RSF calls for lifting of juridical control of Togolese journalists

In a new statement published on Tuesday, January 4, 2022, the international non-profit and non-governmental organization Reporters Sans Frontières (RSF) has once again reacted to the release of the two Togolese journalists arrested last month for defaming some members of government. This time the Paris based NGO calls on Togo’s leaders to lift juridical control on the colleagues.

Bellow is the full statement:

Two Togolese journalists freed but subjected to absurd judicial controls


Reporters Without Borders (RSF) calls on Togo’s authorities to rescind the extremely strict and unjustified judicial controls placed on two newspaper editors as a condition for their release on 31 December after three weeks in prison in the capital, Lomé, on charges of defaming and insulting two government ministers.


L’Alternative editor Ferdinand Ayité and Fraternité editor Joël Egah have had to surrender their passports, they cannot leave Togo, they must visit the judge in charge of the case every week and they must not comment on the case, aside from posting or publishing apologies to the two ministers they alluded to in a Web TV discussion.

When contacted by RSF, their lawyer Elom Kpade described the controls as “appalling” and said he intended to challenge them in court.

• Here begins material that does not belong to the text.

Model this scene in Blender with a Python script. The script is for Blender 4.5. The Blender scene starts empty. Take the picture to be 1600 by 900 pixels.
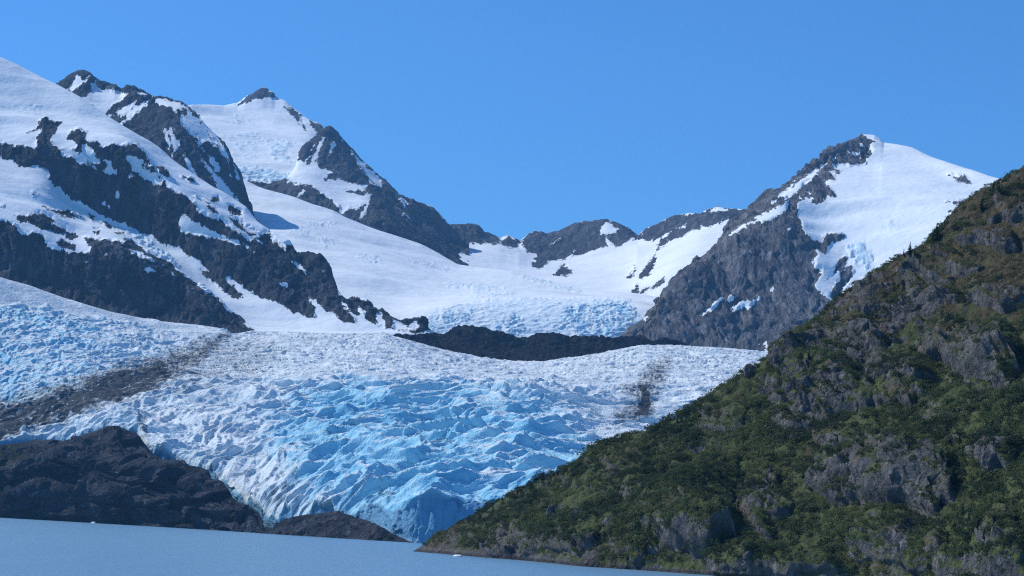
import bpy, math, random
import numpy as np
from mathutils import Matrix, Vector

random.seed(11)
RS = np.random.RandomState(11)
scene = bpy.context.scene
COL = scene.collection

# ------------------------------------------------------------------ camera, sky, sun, exposure
EYE = 6.0
HAZE = 5.0e-5
FPX = 3111.0                      # focal length measured in photograph pixels (70 mm lens)
ROLL = math.radians(3.2)
PITCH = math.atan(393 * math.cos(ROLL) / FPX)
SUN_AZ = math.radians(-68)        # measured from straight ahead, negative is left
SUN_EL = math.radians(44)

F_ = np.array([0, math.cos(PITCH), math.sin(PITCH)])
r0 = np.array([1.0, 0, 0]); u0 = np.array([0, -math.sin(PITCH), math.cos(PITCH)])
R_ = math.cos(ROLL) * r0 + math.sin(ROLL) * u0
U_ = -math.sin(ROLL) * r0 + math.cos(ROLL) * u0
cam = bpy.data.cameras.new('camera'); cam.sensor_width = 36; cam.lens = 70
cam.clip_start = 0.5; cam.clip_end = 60000
camo = bpy.data.objects.new('camera', cam); COL.objects.link(camo)
M = Matrix(((R_[0], U_[0], -F_[0], 0), (R_[1], U_[1], -F_[1], 0), (R_[2], U_[2], -F_[2], EYE), (0, 0, 0, 1)))
camo.matrix_world = M
scene.camera = camo

world = bpy.data.worlds.new('World'); scene.world = world; world.use_nodes = True
wn = world.node_tree.nodes; wl = world.node_tree.links
sky = wn.new('ShaderNodeTexSky'); sky.sky_type = 'NISHITA'; sky.sun_disc = False
sky.sun_elevation = SUN_EL; sky.sun_rotation = SUN_AZ
sky.altitude = 1500; sky.air_density = 1.0; sky.dust_density = 0.0; sky.ozone_density = 3.0
tint = wn.new('ShaderNodeMix'); tint.data_type = 'RGBA'; tint.blend_type = 'MULTIPLY'
tint.inputs[0].default_value = 1.0
tint.inputs[7].default_value = (0.37, 0.76, 1.12, 1)
bg = wn['Background']; bg.inputs[1].default_value = 0.12
wl.new(sky.outputs[0], tint.inputs[6]); wl.new(tint.outputs[2], bg.inputs[0])

sun = bpy.data.lights.new('sun', 'SUN'); sun.energy = 3.5; sun.angle = math.radians(0.5)
sun.color = (1.0, 0.985, 0.92)
suno = bpy.data.objects.new('sun', sun); COL.objects.link(suno)
sd_ = Vector((math.sin(SUN_AZ) * math.cos(SUN_EL), math.cos(SUN_AZ) * math.cos(SUN_EL), math.sin(SUN_EL)))
suno.rotation_euler = sd_.to_track_quat('Z', 'Y').to_euler()
suno.location = (-200, 0, 400)

scene.view_settings.view_transform = 'Standard'
scene.view_settings.look = 'None'
scene.view_settings.exposure = 0.3
scene.view_settings.gamma = 1.0
scene.view_settings.use_curve_mapping = False
scene.render.engine = 'CYCLES'
scene.cycles.max_bounces = 4
scene.cycles.diffuse_bounces = 2
scene.cycles.glossy_bounces = 2
scene.cycles.transparent_max_bounces = 4
scene.cycles.volume_bounces = 0
scene.cycles.use_denoising = False
scene.cycles.pixel_filter_type = 'BLACKMAN_HARRIS'
scene.cycles.filter_width = 1.2

# ------------------------------------------------------------------ survey helpers: a photo pixel is a bearing and a slope
def ray(px, py):
    px = np.asarray(px, float); py = np.asarray(py, float)
    x = (px - 800) / FPX; y = (450 - py) / FPX
    d = F_[None] + x[..., None] * R_ + y[..., None] * U_
    h = np.hypot(d[..., 0], d[..., 1])
    return np.arctan2(d[..., 0], d[..., 1]), d[..., 2] / h

def project(P):
    d = P - np.array([0, 0, EYE])
    w = d @ F_
    return 800 + FPX * (d @ R_) / w, 450 - FPX * (d @ U_) / w

def bearing_point(px, py, r):
    a, t = ray(np.array([px]), np.array([py]))
    return Vector((r * math.sin(a[0]), r * math.cos(a[0]), EYE + r * t[0]))

# ------------------------------------------------------------------ noise
_P = np.random.RandomState(5).permutation(256).astype(np.int32)
_P = np.concatenate([_P, _P, _P])
_G3 = np.random.RandomState(6).normal(size=(256, 3)); _G3 /= np.linalg.norm(_G3, axis=1)[:, None]
_G3 = _G3.astype(np.float32)
_ga = np.linspace(0, 2 * math.pi, 256, endpoint=False) + 0.1
_G2 = np.stack([np.cos(_ga), np.sin(_ga)], 1).astype(np.float32)

def _fade(t): return t * t * t * (t * (t * 6 - 15) + 10)

def p2(x, y):
    x = np.asarray(x); y = np.asarray(y)
    fx = np.floor(x); fy = np.floor(y)
    xi = fx.astype(np.int64) & 255; yi = fy.astype(np.int64) & 255
    xf = (x - fx).astype(np.float32); yf = (y - fy).astype(np.float32)
    u = _fade(xf); v = _fade(yf)
    def g(i, j):
        G = _G2[_P[_P[(xi + i) & 255] + ((yi + j) & 255)]]
        return G[..., 0] * (xf - i) + G[..., 1] * (yf - j)
    a = g(0, 0); b = g(1, 0); c = g(0, 1); d = g(1, 1)
    ab = a + u * (b - a); cd = c + u * (d - c)
    return (ab + v * (cd - ab)) * 1.5

def p3(x, y, z):
    fx = np.floor(x); fy = np.floor(y); fz = np.floor(z)
    xi = fx.astype(np.int64) & 255; yi = fy.astype(np.int64) & 255; zi = fz.astype(np.int64) & 255
    xf = (x - fx).astype(np.float32); yf = (y - fy).astype(np.float32); zf = (z - fz).astype(np.float32)
    u = _fade(xf); v = _fade(yf); w = _fade(zf)
    def g(i, j, k):
        G = _G3[_P[_P[_P[(xi + i) & 255] + ((yi + j) & 255)] + ((zi + k) & 255)]]
        return G[..., 0] * (xf - i) + G[..., 1] * (yf - j) + G[..., 2] * (zf - k)
    def l(a, b, t): return a + t * (b - a)
    r = l(l(l(g(0,0,0), g(1,0,0), u), l(g(0,1,0), g(1,1,0), u), v),
          l(l(g(0,0,1), g(1,0,1), u), l(g(0,1,1), g(1,1,1), u), v), w)
    return r * 1.6

def fbm2(x, y, o=4, gain=0.5, lac=2.03):
    s = 0; a = 1.0
    for i in range(o):
        s = s + a * p2(x + 17.3 * i, y - 9.1 * i); a *= gain; x = x * lac; y = y * lac
    return s

def ridge2(x, y, o=4, gain=0.5, lac=2.07, sharp=1.0):
    s = 0; a = 1.0; n = 0
    for i in range(o):
        s = s + a * (1 - np.abs(p2(x + 31.7 * i, y + 5.3 * i)) * 1.6) ** sharp if sharp == 1 else s + a * np.clip(1 - np.abs(p2(x + 31.7 * i, y + 5.3 * i)) * 1.6, 0, 1) ** sharp
        n += a; a *= gain; x = x * lac; y = y * lac
    return s / n

def fbm3(P, sx, sy, sz, o=4, gain=0.5, off=0.0, lac=2.05):
    s = 0; a = 1.0
    x = P[..., 0] / sx + off; y = P[..., 1] / sy + off * 0.7; z = P[..., 2] / sz - off
    for i in range(o):
        s = s + a * p3(x + 3.7 * i, y, z); a *= gain; x = x * lac; y = y * lac; z = z * lac
    return s

def ridge3(P, sx, sy, sz, o=4, gain=0.5, off=0.0, lac=2.05):
    s = 0; a = 1.0; n = 0
    x = P[..., 0] / sx + off; y = P[..., 1] / sy + off * 0.7; z = P[..., 2] / sz - off
    for i in range(o):
        s = s + a * (1 - 1.7 * np.abs(p3(x + 3.7 * i, y, z))); n += a; a *= gain; x = x * lac; y = y * lac; z = z * lac
    return s / n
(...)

“The absurd conditions placed on the release of these two journalists is a way to maintain the pressure on them,” said Arnaud Froger, the head of RSF’s Africa desk. “It amounts to treating them as potential criminals and as people who could try to evade justice when they have done absolutely nothing wrong and it is the authorities who circumvented the press law in order to jail them. We call for the withdrawal of all the charges against them and the lifting of these completely unjustified judicial control measures.”


The two newspaper editors were finally let out of prison on their third request for provisional release. They were arrested on 10 December in connection with their comments during a discussion on “L’Autre Journal,” a very popular current affairs programme broadcast on L’Alternative’s YouTube channel, during which they suggested, without naming them, that two ministers were linked to cases of misuse of government funds.

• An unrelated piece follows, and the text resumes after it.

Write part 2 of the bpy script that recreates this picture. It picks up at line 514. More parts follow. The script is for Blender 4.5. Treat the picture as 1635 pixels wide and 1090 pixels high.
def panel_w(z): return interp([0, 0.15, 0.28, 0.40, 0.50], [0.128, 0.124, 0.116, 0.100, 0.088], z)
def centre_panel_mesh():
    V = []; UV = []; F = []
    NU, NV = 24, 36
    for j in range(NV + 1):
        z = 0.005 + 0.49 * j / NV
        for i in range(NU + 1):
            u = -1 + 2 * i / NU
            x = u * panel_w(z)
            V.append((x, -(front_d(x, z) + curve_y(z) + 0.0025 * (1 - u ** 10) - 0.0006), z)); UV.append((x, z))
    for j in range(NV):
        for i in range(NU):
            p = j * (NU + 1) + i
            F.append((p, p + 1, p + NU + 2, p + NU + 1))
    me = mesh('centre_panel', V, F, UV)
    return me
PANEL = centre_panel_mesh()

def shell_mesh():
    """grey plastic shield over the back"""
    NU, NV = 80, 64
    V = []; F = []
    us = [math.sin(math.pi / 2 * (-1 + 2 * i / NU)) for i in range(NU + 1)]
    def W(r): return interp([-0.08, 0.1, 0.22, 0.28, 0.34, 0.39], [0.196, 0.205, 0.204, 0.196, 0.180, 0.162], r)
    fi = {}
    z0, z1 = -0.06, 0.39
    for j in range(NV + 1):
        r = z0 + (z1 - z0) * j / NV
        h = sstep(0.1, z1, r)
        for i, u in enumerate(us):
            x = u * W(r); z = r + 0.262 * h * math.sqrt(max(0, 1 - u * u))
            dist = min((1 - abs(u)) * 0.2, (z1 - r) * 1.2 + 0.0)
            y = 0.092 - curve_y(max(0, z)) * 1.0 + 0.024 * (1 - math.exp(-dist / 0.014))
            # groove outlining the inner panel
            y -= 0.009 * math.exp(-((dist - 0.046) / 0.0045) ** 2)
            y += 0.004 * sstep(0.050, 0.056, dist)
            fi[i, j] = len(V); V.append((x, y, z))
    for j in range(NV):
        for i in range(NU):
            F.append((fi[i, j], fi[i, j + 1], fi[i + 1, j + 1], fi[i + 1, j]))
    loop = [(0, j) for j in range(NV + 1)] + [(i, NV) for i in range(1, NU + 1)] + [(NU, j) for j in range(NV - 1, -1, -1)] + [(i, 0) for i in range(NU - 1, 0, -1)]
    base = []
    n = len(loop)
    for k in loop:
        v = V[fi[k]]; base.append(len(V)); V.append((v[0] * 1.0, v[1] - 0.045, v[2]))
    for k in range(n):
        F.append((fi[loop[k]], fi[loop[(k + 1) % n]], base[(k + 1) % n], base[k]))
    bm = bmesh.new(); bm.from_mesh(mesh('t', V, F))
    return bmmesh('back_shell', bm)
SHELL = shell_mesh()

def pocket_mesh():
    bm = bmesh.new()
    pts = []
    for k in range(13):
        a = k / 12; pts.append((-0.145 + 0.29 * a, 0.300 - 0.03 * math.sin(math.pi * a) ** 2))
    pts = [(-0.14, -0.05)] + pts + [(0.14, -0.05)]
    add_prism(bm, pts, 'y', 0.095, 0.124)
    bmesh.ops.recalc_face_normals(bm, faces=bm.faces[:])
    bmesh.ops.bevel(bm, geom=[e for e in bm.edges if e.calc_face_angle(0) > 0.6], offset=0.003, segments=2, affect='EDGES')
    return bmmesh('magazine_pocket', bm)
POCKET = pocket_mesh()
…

Togo’s press law abolished prison sentences for press offences in 2004, but the prosecution claims that the journalists’ comments are not covered by the press law because they were made on a “social network.”

Ayité, L’Alternative’s editor, has been subjected to repeated intimidation attempts in connection with his journalism and he was one of the journalists who were targeted by the Togolese authorities for potential surveillance with the Israeli mobile phone spyware Pegasus.

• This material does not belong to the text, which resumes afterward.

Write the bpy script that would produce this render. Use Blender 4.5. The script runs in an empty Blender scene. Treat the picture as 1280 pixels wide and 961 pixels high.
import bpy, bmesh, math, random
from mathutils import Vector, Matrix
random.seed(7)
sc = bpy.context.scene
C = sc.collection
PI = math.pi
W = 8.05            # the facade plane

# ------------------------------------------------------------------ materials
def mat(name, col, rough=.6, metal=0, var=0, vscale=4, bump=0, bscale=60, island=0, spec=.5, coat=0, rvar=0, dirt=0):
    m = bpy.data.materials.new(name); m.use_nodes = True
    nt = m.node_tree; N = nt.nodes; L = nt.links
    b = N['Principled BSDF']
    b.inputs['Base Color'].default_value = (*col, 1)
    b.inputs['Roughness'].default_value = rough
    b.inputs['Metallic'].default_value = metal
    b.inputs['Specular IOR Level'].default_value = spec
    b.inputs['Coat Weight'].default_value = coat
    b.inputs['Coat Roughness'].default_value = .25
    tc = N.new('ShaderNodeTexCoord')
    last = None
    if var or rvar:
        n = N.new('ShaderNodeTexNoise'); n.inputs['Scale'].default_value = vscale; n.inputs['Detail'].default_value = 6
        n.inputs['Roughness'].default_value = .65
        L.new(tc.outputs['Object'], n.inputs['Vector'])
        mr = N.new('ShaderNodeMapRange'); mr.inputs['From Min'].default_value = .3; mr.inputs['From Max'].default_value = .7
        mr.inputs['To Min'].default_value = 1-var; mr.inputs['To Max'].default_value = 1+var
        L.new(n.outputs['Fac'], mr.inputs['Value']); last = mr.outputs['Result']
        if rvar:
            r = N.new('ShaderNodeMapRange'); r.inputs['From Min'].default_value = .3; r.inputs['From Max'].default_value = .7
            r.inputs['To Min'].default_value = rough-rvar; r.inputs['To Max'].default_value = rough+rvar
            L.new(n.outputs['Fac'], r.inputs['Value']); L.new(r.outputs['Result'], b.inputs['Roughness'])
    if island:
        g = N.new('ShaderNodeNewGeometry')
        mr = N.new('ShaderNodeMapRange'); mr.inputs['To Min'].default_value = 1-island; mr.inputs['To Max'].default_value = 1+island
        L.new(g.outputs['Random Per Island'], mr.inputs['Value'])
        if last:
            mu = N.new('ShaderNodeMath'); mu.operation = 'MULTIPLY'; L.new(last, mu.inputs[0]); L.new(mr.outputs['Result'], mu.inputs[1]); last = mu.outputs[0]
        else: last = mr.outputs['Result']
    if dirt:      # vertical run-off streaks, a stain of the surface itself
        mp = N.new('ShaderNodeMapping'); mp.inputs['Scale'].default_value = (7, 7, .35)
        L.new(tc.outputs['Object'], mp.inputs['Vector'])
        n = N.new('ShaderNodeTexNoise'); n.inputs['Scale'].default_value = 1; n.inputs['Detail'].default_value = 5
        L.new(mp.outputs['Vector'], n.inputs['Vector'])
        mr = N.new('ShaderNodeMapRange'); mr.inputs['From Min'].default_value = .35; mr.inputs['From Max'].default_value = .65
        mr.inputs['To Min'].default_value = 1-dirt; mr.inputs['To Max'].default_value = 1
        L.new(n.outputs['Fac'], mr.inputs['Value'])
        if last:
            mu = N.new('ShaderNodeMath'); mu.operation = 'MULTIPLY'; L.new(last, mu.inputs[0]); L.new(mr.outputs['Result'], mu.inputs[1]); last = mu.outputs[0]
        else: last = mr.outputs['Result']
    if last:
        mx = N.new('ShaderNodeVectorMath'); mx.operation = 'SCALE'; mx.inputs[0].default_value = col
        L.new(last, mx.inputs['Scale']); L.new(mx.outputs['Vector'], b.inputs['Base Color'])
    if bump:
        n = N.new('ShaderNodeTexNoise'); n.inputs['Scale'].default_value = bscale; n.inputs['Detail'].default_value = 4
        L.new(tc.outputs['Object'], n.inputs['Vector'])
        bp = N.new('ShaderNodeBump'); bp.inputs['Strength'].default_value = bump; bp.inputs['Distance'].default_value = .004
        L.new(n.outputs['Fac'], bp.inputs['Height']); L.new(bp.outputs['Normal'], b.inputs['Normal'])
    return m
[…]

L’Alternative was suspended for two months in March 2020 as a result of a complaint by the French ambassador and for another four months in February 2021 following a complaint by a government minister.

In November 2020, Ayité and the newspaper were fined 4 million CFA francs (more than 6,000 euros) for their coverage of the so-called Petrolgate case involving the embezzlement of vast sums in connection with the importation of petroleum products.

Togo is ranked 74th out of 180 countries in RSF’s 2021 World Press Freedom Index.